At the least, this will break statistical analysis of Reddit data for awhile since the public datasets will not have their scores updated, which I in particular am not happy about. :p



Complaints like this are the reason companies are reluctant to release public datasets. They don't have any obligation to release data, but they do. It's a gift. If they have to consider "how will this change affect the consumers of our public data releases?" every time they make a change, they're going to stop releasing public datasets.


For clarity, the Reddit datasets are not released by Reddit itself, but scraped through the API. (More context/examples of what I do with the data: http://minimaxir.com/2015/10/reddit-bigquery/ )

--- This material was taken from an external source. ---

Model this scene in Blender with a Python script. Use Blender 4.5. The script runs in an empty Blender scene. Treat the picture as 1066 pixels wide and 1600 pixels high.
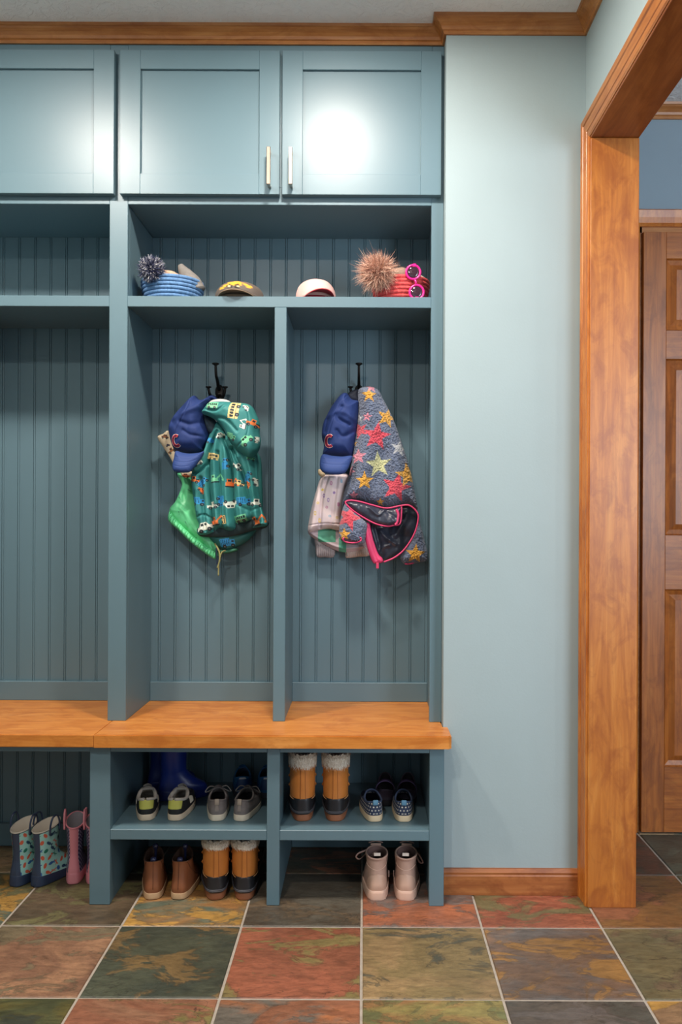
import bpy, bmesh, math, random
import numpy as np
from mathutils import Vector, Matrix
PI = math.pi
rnd = random.Random(7)
scene = bpy.context.scene
COL = scene.collection

# ------------------------------------------------------------------ camera
F = 1237.0; PX0, PY0 = 568.0, 820.0; EYE = 1.02; TH = 0.0045
cd = bpy.data.cameras.new('camera'); cam = bpy.data.objects.new('camera', cd); COL.objects.link(cam)
cd.sensor_fit = 'HORIZONTAL'; cd.sensor_width = 36.0; cd.lens = 36.0 * F / 1066.0
cd.shift_x = -(PX0 - 533.0) / 1066.0; cd.shift_y = (PY0 - 800.0) / 1066.0
cd.clip_start = 0.05
cam.matrix_world = Matrix.Translation((0, 0, EYE)) @ Matrix.Rotation(PI / 2, 4, 'X') @ Matrix.Rotation(TH, 4, 'Z')
scene.camera = cam

# ------------------------------------------------------------------ light, world, exposure
vs = scene.view_settings
vs.view_transform = 'Standard'; vs.look = 'None'; vs.gamma = 1.0; vs.use_curve_mapping = False
vs.exposure = 0.06
w = bpy.data.worlds.new('world'); scene.world = w; w.use_nodes = True
bg = w.node_tree.nodes['Background']; bg.inputs[0].default_value = (0.55, 0.66, 0.8, 1); bg.inputs[1].default_value = 0.3

def lamp(kind, name, loc, energy, color, **kw):
    l = bpy.data.lights.new(name, kind); l.energy = energy; l.color = color
    rot = kw.pop('rot', (0, 0, 0))
    for k, v in kw.items(): setattr(l, k, v)
    o = bpy.data.objects.new(name, l); o.location = loc; o.rotation_euler = rot; COL.objects.link(o); return o
WARM = (1.0, 0.90, 0.80)
lamp('AREA', 'ceiling_spot', (-0.10, 1.62, 2.412), 22.5, WARM, shape='DISK', size=0.15)
lamp('AREA', 'ceiling_spot', (-0.94, 1.51, 2.412), 24, WARM, shape='DISK', size=0.15)
lamp('AREA', 'ceiling_spot', (-0.5, 0.3, 2.412), 22, WARM, shape='DISK', size=0.15)  # added fill, not a known fixture; evens the lower wall and floor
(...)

Okay, but reddit does also release some public data sets: https://github.com/reddit/public-data-sets


Ah, right, forgot about those. (Although, those are traffic aggregates and wouldn't be affected by changed in the score ranking)


Does this mean you (or I if I want to do some analytics on Reddit data) will need to completely rescrape the site after scores are recomputed?


If you wanted to compare raw scores for submissions before the change to those after the changes, yes.

Otherwise, it shouldn't matter.


An API is not scraping. Scraping is taking a loosely structure document with no agreed upon interface and extracting data.

A relevant comparison would be Craigslist who will use legal force to prevent you using data you scrape off the site.